-------- DATA LINES

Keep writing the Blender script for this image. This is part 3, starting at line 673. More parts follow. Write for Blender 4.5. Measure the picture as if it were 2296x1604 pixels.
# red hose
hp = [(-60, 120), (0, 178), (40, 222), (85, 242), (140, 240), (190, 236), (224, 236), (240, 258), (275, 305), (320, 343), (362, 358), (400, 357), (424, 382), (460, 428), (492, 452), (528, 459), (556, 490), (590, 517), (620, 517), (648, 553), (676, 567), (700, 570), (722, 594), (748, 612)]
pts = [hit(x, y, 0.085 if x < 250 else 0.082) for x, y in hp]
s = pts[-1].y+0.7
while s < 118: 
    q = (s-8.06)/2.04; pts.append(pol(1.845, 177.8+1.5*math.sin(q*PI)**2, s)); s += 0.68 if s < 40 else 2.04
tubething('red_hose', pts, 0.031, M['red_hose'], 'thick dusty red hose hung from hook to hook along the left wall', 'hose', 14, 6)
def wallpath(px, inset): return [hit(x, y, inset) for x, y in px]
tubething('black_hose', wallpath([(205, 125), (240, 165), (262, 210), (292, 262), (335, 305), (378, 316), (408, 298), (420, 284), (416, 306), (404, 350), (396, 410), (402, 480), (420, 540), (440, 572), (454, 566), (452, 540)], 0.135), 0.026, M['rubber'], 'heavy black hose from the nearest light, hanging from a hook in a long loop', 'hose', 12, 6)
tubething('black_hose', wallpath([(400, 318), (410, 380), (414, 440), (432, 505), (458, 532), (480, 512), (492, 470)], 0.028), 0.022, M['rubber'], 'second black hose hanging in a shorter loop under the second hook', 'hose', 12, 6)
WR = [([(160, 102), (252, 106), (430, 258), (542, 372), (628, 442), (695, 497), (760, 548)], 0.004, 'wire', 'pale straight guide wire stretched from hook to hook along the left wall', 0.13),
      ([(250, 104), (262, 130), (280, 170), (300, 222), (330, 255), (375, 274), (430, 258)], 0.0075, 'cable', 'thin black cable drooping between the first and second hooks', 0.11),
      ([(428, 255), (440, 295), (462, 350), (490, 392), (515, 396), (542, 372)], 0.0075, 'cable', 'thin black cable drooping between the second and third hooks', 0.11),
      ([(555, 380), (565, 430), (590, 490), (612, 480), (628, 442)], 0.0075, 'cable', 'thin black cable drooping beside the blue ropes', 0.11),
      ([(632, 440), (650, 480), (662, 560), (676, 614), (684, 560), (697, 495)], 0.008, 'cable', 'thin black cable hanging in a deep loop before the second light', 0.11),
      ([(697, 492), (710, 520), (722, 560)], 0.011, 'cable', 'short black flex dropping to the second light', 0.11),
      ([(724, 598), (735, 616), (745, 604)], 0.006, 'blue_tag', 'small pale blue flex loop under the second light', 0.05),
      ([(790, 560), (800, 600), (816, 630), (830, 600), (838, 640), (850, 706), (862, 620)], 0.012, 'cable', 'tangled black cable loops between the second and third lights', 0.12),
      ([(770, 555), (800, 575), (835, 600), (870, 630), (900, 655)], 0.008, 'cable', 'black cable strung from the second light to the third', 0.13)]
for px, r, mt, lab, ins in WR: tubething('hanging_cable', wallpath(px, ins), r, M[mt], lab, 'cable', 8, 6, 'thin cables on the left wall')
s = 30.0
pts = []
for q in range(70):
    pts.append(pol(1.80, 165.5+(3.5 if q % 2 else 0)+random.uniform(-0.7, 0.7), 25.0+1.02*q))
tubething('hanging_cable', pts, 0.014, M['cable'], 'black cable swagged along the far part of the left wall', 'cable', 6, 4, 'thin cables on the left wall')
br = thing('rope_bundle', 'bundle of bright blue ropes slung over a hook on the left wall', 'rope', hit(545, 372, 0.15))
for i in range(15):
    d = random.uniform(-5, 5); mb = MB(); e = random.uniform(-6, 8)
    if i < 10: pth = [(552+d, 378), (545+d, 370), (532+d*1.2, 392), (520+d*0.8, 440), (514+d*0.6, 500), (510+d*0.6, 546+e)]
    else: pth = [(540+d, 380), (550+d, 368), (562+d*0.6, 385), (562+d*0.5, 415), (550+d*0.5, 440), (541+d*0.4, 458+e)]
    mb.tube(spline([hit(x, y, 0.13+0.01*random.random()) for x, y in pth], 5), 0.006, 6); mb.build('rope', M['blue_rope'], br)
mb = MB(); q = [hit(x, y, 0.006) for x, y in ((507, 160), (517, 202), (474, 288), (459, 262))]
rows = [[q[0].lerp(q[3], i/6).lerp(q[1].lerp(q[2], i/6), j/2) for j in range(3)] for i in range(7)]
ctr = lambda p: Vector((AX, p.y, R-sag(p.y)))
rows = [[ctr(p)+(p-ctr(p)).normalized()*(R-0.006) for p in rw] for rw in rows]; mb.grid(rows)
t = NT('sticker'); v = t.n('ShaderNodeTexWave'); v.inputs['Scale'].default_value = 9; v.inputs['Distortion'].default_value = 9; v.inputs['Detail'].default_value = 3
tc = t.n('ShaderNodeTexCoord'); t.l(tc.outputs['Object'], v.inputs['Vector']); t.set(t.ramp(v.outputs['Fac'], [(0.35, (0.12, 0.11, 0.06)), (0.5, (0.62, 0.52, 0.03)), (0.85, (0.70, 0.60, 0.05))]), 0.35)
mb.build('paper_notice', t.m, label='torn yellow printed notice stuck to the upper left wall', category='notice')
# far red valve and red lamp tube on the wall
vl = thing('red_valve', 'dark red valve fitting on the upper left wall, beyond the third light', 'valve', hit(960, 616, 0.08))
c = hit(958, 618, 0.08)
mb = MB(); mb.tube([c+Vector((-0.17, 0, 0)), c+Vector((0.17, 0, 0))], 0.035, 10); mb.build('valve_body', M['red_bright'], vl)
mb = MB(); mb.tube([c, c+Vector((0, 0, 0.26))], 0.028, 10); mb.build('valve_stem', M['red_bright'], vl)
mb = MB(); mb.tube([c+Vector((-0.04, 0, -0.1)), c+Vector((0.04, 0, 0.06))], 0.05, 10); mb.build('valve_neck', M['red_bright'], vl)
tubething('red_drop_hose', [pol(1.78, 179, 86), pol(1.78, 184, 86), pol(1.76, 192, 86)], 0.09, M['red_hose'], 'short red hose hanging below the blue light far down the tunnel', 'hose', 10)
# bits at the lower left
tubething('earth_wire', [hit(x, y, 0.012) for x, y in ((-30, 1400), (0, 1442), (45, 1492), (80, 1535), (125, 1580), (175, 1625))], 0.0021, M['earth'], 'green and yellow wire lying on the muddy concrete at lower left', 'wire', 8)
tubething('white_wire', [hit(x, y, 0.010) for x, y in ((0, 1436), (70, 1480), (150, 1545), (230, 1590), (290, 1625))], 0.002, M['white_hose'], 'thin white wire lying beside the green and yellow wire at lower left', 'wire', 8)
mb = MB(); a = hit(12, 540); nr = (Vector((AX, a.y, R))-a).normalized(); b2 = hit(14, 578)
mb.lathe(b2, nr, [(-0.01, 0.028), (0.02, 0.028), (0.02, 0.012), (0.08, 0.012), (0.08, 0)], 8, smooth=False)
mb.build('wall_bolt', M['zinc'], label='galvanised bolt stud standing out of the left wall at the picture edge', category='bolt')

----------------

Your task is to quote all of the data word for word.

RESPONSE TO THIS TASK:
Keep writing the Blender script for this image. This is part 3, starting at line 673. More parts follow. Write for Blender 4.5. Measure the picture as if it were 2296x1604 pixels.
# red hose
hp = [(-60, 120), (0, 178), (40, 222), (85, 242), (140, 240), (190, 236), (224, 236), (240, 258), (275, 305), (320, 343), (362, 358), (400, 357), (424, 382), (460, 428), (492, 452), (528, 459), (556, 490), (590, 517), (620, 517), (648, 553), (676, 567), (700, 570), (722, 594), (748, 612)]
pts = [hit(x, y, 0.085 if x < 250 else 0.082) for x, y in hp]
s = pts[-1].y+0.7
while s < 118: 
    q = (s-8.06)/2.04; pts.append(pol(1.845, 177.8+1.5*math.sin(q*PI)**2, s)); s += 0.68 if s < 40 else 2.04
tubething('red_hose', pts, 0.031, M['red_hose'], 'thick dusty red hose hung from hook to hook along the left wall', 'hose', 14, 6)
def wallpath(px, inset): return [hit(x, y, inset) for x, y in px]
tubething('black_hose', wallpath([(205, 125), (240, 165), (262, 210), (292, 262), (335, 305), (378, 316), (408, 298), (420, 284), (416, 306), (404, 350), (396, 410), (402, 480), (420, 540), (440, 572), (454, 566), (452, 540)], 0.135), 0.026, M['rubber'], 'heavy black hose from the nearest light, hanging from a hook in a long loop', 'hose', 12, 6)
tubething('black_hose', wallpath([(400, 318), (410, 380), (414, 440), (432, 505), (458, 532), (480, 512), (492, 470)], 0.028), 0.022, M['rubber'], 'second black hose hanging in a shorter loop under the second hook', 'hose', 12, 6)
WR = [([(160, 102), (252, 106), (430, 258), (542, 372), (628, 442), (695, 497), (760, 548)], 0.004, 'wire', 'pale straight guide wire stretched from hook to hook along the left wall', 0.13),
      ([(250, 104), (262, 130), (280, 170), (300, 222), (330, 255), (375, 274), (430, 258)], 0.0075, 'cable', 'thin black cable drooping between the first and second hooks', 0.11),
      ([(428, 255), (440, 295), (462, 350), (490, 392), (515, 396), (542, 372)], 0.0075, 'cable', 'thin black cable drooping between the second and third hooks', 0.11),
      ([(555, 380), (565, 430), (590, 490), (612, 480), (628, 442)], 0.0075, 'cable', 'thin black cable drooping beside the blue ropes', 0.11),
      ([(632, 440), (650, 480), (662, 560), (676, 614), (684, 560), (697, 495)], 0.008, 'cable', 'thin black cable hanging in a deep loop before the second light', 0.11),
      ([(697, 492), (710, 520), (722, 560)], 0.011, 'cable', 'short black flex dropping to the second light', 0.11),
      ([(724, 598), (735, 616), (745, 604)], 0.006, 'blue_tag', 'small pale blue flex loop under the second light', 0.05),
      ([(790, 560), (800, 600), (816, 630), (830, 600), (838, 640), (850, 706), (862, 620)], 0.012, 'cable', 'tangled black cable loops between the second and third lights', 0.12),
      ([(770, 555), (800, 575), (835, 600), (870, 630), (900, 655)], 0.008, 'cable', 'black cable strung from the second light to the third', 0.13)]
for px, r, mt, lab, ins in WR: tubething('hanging_cable', wallpath(px, ins), r, M[mt], lab, 'cable', 8, 6, 'thin cables on the left wall')
s = 30.0
pts = []
for q in range(70):
    pts.append(pol(1.80, 165.5+(3.5 if q % 2 else 0)+random.uniform(-0.7, 0.7), 25.0+1.02*q))
tubething('hanging_cable', pts, 0.014, M['cable'], 'black cable swagged along the far part of the left wall', 'cable', 6, 4, 'thin cables on the left wall')
br = thing('rope_bundle', 'bundle of bright blue ropes slung over a hook on the left wall', 'rope', hit(545, 372, 0.15))
for i in range(15):
    d = random.uniform(-5, 5); mb = MB(); e = random.uniform(-6, 8)
    if i < 10: pth = [(552+d, 378), (545+d, 370), (532+d*1.2, 392), (520+d*0.8, 440), (514+d*0.6, 500), (510+d*0.6, 546+e)]
    else: pth = [(540+d, 380), (550+d, 368), (562+d*0.6, 385), (562+d*0.5, 415), (550+d*0.5, 440), (541+d*0.4, 458+e)]
    mb.tube(spline([hit(x, y, 0.13+0.01*random.random()) for x, y in pth], 5), 0.006, 6); mb.build('rope', M['blue_rope'], br)
mb = MB(); q = [hit(x, y, 0.006) for x, y in ((507, 160), (517, 202), (474, 288), (459, 262))]
rows = [[q[0].lerp(q[3], i/6).lerp(q[1].lerp(q[2], i/6), j/2) for j in range(3)] for i in range(7)]
ctr = lambda p: Vector((AX, p.y, R-sag(p.y)))
rows = [[ctr(p)+(p-ctr(p)).normalized()*(R-0.006) for p in rw] for rw in rows]; mb.grid(rows)
t = NT('sticker'); v = t.n('ShaderNodeTexWave'); v.inputs['Scale'].default_value = 9; v.inputs['Distortion'].default_value = 9; v.inputs['Detail'].default_value = 3
tc = t.n('ShaderNodeTexCoord'); t.l(tc.outputs['Object'], v.inputs['Vector']); t.set(t.ramp(v.outputs['Fac'], [(0.35, (0.12, 0.11, 0.06)), (0.5, (0.62, 0.52, 0.03)), (0.85, (0.70, 0.60, 0.05))]), 0.35)
mb.build('paper_notice', t.m, label='torn yellow printed notice stuck to the upper left wall', category='notice')
# far red valve and red lamp tube on the wall
vl = thing('red_valve', 'dark red valve fitting on the upper left wall, beyond the third light', 'valve', hit(960, 616, 0.08))
c = hit(958, 618, 0.08)
mb = MB(); mb.tube([c+Vector((-0.17, 0, 0)), c+Vector((0.17, 0, 0))], 0.035, 10); mb.build('valve_body', M['red_bright'], vl)
mb = MB(); mb.tube([c, c+Vector((0, 0, 0.26))], 0.028, 10); mb.build('valve_stem', M['red_bright'], vl)
mb = MB(); mb.tube([c+Vector((-0.04, 0, -0.1)), c+Vector((0.04, 0, 0.06))], 0.05, 10); mb.build('valve_neck', M['red_bright'], vl)
tubething('red_drop_hose', [pol(1.78, 179, 86), pol(1.78, 184, 86), pol(1.76, 192, 86)], 0.09, M['red_hose'], 'short red hose hanging below the blue light far down the tunnel', 'hose', 10)
# bits at the lower left
tubething('earth_wire', [hit(x, y, 0.012) for x, y in ((-30, 1400), (0, 1442), (45, 1492), (80, 1535), (125, 1580), (175, 1625))], 0.0021, M['earth'], 'green and yellow wire lying on the muddy concrete at lower left', 'wire', 8)
tubething('white_wire', [hit(x, y, 0.010) for x, y in ((0, 1436), (70, 1480), (150, 1545), (230, 1590), (290, 1625))], 0.002, M['white_hose'], 'thin white wire lying beside the green and yellow wire at lower left', 'wire', 8)
mb = MB(); a = hit(12, 540); nr = (Vector((AX, a.y, R))-a).normalized(); b2 = hit(14, 578)
mb.lathe(b2, nr, [(-0.01, 0.028), (0.02, 0.028), (0.02, 0.012), (0.08, 0.012), (0.08, 0)], 8, smooth=False)
mb.build('wall_bolt', M['zinc'], label='galvanised bolt stud standing out of the left wall at the picture edge', category='bolt')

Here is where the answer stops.